Exercise objective - Print the full listing exactly.

Raw data -
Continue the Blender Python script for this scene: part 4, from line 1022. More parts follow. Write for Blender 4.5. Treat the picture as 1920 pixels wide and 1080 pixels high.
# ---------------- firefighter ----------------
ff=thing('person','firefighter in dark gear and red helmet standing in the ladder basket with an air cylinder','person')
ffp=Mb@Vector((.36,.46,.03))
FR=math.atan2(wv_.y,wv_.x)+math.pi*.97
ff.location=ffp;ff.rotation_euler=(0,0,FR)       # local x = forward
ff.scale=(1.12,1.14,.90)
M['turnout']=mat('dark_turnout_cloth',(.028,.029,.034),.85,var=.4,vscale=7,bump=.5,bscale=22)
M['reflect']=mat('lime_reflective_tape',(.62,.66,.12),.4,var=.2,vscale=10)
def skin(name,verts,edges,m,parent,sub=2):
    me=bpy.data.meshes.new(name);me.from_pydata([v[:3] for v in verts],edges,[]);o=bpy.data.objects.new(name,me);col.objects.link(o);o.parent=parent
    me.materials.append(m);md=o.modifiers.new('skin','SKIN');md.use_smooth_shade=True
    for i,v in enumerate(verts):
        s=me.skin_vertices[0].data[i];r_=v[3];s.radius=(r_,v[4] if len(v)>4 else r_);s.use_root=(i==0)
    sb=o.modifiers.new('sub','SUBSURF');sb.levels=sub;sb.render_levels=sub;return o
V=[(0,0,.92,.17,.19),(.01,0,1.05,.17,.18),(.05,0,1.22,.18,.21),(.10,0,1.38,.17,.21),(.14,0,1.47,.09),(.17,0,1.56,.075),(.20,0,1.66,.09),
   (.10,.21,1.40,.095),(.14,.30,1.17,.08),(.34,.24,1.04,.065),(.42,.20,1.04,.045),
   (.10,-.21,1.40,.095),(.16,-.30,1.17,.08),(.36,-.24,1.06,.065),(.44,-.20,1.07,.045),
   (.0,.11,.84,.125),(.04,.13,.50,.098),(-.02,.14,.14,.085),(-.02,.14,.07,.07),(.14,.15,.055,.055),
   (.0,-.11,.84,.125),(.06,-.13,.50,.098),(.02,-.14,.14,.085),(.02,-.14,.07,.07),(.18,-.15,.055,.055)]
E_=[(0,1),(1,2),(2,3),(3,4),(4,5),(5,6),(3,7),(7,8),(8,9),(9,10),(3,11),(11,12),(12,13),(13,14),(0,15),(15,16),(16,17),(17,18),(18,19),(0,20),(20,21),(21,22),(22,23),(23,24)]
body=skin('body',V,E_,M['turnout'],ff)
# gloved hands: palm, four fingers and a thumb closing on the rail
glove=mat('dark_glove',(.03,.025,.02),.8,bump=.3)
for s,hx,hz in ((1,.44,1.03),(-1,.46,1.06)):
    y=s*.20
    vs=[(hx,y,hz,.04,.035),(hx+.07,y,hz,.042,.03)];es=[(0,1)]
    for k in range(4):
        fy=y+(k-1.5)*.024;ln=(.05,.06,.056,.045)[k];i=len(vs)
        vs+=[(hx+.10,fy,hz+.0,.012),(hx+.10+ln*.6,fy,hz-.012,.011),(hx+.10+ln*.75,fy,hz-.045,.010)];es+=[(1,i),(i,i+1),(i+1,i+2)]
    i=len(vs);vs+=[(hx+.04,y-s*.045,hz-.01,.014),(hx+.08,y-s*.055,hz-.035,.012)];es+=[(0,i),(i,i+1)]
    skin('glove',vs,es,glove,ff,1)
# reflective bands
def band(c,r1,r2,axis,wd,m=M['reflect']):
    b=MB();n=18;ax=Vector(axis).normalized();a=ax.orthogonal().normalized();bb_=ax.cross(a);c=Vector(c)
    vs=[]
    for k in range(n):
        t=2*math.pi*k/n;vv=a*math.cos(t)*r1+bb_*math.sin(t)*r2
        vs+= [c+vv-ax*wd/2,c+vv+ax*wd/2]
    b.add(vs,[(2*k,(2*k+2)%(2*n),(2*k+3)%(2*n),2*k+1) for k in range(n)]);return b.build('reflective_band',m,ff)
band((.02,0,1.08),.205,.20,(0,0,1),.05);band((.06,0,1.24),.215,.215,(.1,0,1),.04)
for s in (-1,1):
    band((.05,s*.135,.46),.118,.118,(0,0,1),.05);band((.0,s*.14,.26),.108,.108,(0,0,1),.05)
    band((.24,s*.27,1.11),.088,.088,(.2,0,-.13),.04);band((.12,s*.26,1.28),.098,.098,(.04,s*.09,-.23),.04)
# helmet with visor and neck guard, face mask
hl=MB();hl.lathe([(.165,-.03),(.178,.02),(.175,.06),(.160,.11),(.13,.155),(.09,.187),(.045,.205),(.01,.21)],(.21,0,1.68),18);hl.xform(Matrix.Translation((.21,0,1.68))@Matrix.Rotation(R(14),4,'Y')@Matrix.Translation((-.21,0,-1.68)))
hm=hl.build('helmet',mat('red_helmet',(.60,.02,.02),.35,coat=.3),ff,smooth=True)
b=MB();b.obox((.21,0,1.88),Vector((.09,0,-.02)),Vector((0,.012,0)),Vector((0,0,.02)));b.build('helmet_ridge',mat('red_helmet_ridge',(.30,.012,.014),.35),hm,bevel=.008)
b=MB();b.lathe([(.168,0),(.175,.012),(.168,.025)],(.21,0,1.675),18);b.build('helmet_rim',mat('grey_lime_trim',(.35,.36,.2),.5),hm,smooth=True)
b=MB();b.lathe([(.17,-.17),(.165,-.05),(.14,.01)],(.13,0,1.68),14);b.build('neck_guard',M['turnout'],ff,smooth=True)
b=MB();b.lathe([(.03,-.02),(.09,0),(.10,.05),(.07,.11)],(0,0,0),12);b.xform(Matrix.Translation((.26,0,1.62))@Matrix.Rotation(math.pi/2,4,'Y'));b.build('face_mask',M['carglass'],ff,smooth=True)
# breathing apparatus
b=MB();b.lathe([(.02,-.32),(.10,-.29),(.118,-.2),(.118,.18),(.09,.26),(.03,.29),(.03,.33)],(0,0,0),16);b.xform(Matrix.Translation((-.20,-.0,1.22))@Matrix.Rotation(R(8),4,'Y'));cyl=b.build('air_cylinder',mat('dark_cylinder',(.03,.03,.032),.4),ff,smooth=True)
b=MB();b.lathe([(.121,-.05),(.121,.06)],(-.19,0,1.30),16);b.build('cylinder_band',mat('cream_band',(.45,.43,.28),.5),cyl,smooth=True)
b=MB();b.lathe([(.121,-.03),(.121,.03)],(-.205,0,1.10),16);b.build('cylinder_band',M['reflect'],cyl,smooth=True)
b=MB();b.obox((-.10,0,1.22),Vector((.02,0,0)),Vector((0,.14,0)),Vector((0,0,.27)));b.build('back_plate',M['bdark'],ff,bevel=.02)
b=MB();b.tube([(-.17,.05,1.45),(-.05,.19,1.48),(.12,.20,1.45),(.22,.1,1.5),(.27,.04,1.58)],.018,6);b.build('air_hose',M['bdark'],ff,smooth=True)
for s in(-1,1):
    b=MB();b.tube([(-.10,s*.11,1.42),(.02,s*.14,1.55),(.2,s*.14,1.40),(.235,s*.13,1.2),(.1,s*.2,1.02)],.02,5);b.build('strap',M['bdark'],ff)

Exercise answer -
Continue the Blender Python script for this scene: part 4, from line 1022. More parts follow. Write for Blender 4.5. Treat the picture as 1920 pixels wide and 1080 pixels high.
# ---------------- firefighter ----------------
ff=thing('person','firefighter in dark gear and red helmet standing in the ladder basket with an air cylinder','person')
ffp=Mb@Vector((.36,.46,.03))
FR=math.atan2(wv_.y,wv_.x)+math.pi*.97
ff.location=ffp;ff.rotation_euler=(0,0,FR)       # local x = forward
ff.scale=(1.12,1.14,.90)
M['turnout']=mat('dark_turnout_cloth',(.028,.029,.034),.85,var=.4,vscale=7,bump=.5,bscale=22)
M['reflect']=mat('lime_reflective_tape',(.62,.66,.12),.4,var=.2,vscale=10)
def skin(name,verts,edges,m,parent,sub=2):
    me=bpy.data.meshes.new(name);me.from_pydata([v[:3] for v in verts],edges,[]);o=bpy.data.objects.new(name,me);col.objects.link(o);o.parent=parent
    me.materials.append(m);md=o.modifiers.new('skin','SKIN');md.use_smooth_shade=True
    for i,v in enumerate(verts):
        s=me.skin_vertices[0].data[i];r_=v[3];s.radius=(r_,v[4] if len(v)>4 else r_);s.use_root=(i==0)
    sb=o.modifiers.new('sub','SUBSURF');sb.levels=sub;sb.render_levels=sub;return o
V=[(0,0,.92,.17,.19),(.01,0,1.05,.17,.18),(.05,0,1.22,.18,.21),(.10,0,1.38,.17,.21),(.14,0,1.47,.09),(.17,0,1.56,.075),(.20,0,1.66,.09),
   (.10,.21,1.40,.095),(.14,.30,1.17,.08),(.34,.24,1.04,.065),(.42,.20,1.04,.045),
   (.10,-.21,1.40,.095),(.16,-.30,1.17,.08),(.36,-.24,1.06,.065),(.44,-.20,1.07,.045),
   (.0,.11,.84,.125),(.04,.13,.50,.098),(-.02,.14,.14,.085),(-.02,.14,.07,.07),(.14,.15,.055,.055),
   (.0,-.11,.84,.125),(.06,-.13,.50,.098),(.02,-.14,.14,.085),(.02,-.14,.07,.07),(.18,-.15,.055,.055)]
E_=[(0,1),(1,2),(2,3),(3,4),(4,5),(5,6),(3,7),(7,8),(8,9),(9,10),(3,11),(11,12),(12,13),(13,14),(0,15),(15,16),(16,17),(17,18),(18,19),(0,20),(20,21),(21,22),(22,23),(23,24)]
body=skin('body',V,E_,M['turnout'],ff)
# gloved hands: palm, four fingers and a thumb closing on the rail
glove=mat('dark_glove',(.03,.025,.02),.8,bump=.3)
for s,hx,hz in ((1,.44,1.03),(-1,.46,1.06)):
    y=s*.20
    vs=[(hx,y,hz,.04,.035),(hx+.07,y,hz,.042,.03)];es=[(0,1)]
    for k in range(4):
        fy=y+(k-1.5)*.024;ln=(.05,.06,.056,.045)[k];i=len(vs)
        vs+=[(hx+.10,fy,hz+.0,.012),(hx+.10+ln*.6,fy,hz-.012,.011),(hx+.10+ln*.75,fy,hz-.045,.010)];es+=[(1,i),(i,i+1),(i+1,i+2)]
    i=len(vs);vs+=[(hx+.04,y-s*.045,hz-.01,.014),(hx+.08,y-s*.055,hz-.035,.012)];es+=[(0,i),(i,i+1)]
    skin('glove',vs,es,glove,ff,1)
# reflective bands
def band(c,r1,r2,axis,wd,m=M['reflect']):
    b=MB();n=18;ax=Vector(axis).normalized();a=ax.orthogonal().normalized();bb_=ax.cross(a);c=Vector(c)
    vs=[]
    for k in range(n):
        t=2*math.pi*k/n;vv=a*math.cos(t)*r1+bb_*math.sin(t)*r2
        vs+= [c+vv-ax*wd/2,c+vv+ax*wd/2]
    b.add(vs,[(2*k,(2*k+2)%(2*n),(2*k+3)%(2*n),2*k+1) for k in range(n)]);return b.build('reflective_band',m,ff)
band((.02,0,1.08),.205,.20,(0,0,1),.05);band((.06,0,1.24),.215,.215,(.1,0,1),.04)
for s in (-1,1):
    band((.05,s*.135,.46),.118,.118,(0,0,1),.05);band((.0,s*.14,.26),.108,.108,(0,0,1),.05)
    band((.24,s*.27,1.11),.088,.088,(.2,0,-.13),.04);band((.12,s*.26,1.28),.098,.098,(.04,s*.09,-.23),.04)
# helmet with visor and neck guard, face mask
hl=MB();hl.lathe([(.165,-.03),(.178,.02),(.175,.06),(.160,.11),(.13,.155),(.09,.187),(.045,.205),(.01,.21)],(.21,0,1.68),18);hl.xform(Matrix.Translation((.21,0,1.68))@Matrix.Rotation(R(14),4,'Y')@Matrix.Translation((-.21,0,-1.68)))
hm=hl.build('helmet',mat('red_helmet',(.60,.02,.02),.35,coat=.3),ff,smooth=True)
b=MB();b.obox((.21,0,1.88),Vector((.09,0,-.02)),Vector((0,.012,0)),Vector((0,0,.02)));b.build('helmet_ridge',mat('red_helmet_ridge',(.30,.012,.014),.35),hm,bevel=.008)
b=MB();b.lathe([(.168,0),(.175,.012),(.168,.025)],(.21,0,1.675),18);b.build('helmet_rim',mat('grey_lime_trim',(.35,.36,.2),.5),hm,smooth=True)
b=MB();b.lathe([(.17,-.17),(.165,-.05),(.14,.01)],(.13,0,1.68),14);b.build('neck_guard',M['turnout'],ff,smooth=True)
b=MB();b.lathe([(.03,-.02),(.09,0),(.10,.05),(.07,.11)],(0,0,0),12);b.xform(Matrix.Translation((.26,0,1.62))@Matrix.Rotation(math.pi/2,4,'Y'));b.build('face_mask',M['carglass'],ff,smooth=True)
# breathing apparatus
b=MB();b.lathe([(.02,-.32),(.10,-.29),(.118,-.2),(.118,.18),(.09,.26),(.03,.29),(.03,.33)],(0,0,0),16);b.xform(Matrix.Translation((-.20,-.0,1.22))@Matrix.Rotation(R(8),4,'Y'));cyl=b.build('air_cylinder',mat('dark_cylinder',(.03,.03,.032),.4),ff,smooth=True)
b=MB();b.lathe([(.121,-.05),(.121,.06)],(-.19,0,1.30),16);b.build('cylinder_band',mat('cream_band',(.45,.43,.28),.5),cyl,smooth=True)
b=MB();b.lathe([(.121,-.03),(.121,.03)],(-.205,0,1.10),16);b.build('cylinder_band',M['reflect'],cyl,smooth=True)
b=MB();b.obox((-.10,0,1.22),Vector((.02,0,0)),Vector((0,.14,0)),Vector((0,0,.27)));b.build('back_plate',M['bdark'],ff,bevel=.02)
b=MB();b.tube([(-.17,.05,1.45),(-.05,.19,1.48),(.12,.20,1.45),(.22,.1,1.5),(.27,.04,1.58)],.018,6);b.build('air_hose',M['bdark'],ff,smooth=True)
for s in(-1,1):
    b=MB();b.tube([(-.10,s*.11,1.42),(.02,s*.14,1.55),(.2,s*.14,1.40),(.235,s*.13,1.2),(.1,s*.2,1.02)],.02,5);b.build('strap',M['bdark'],ff)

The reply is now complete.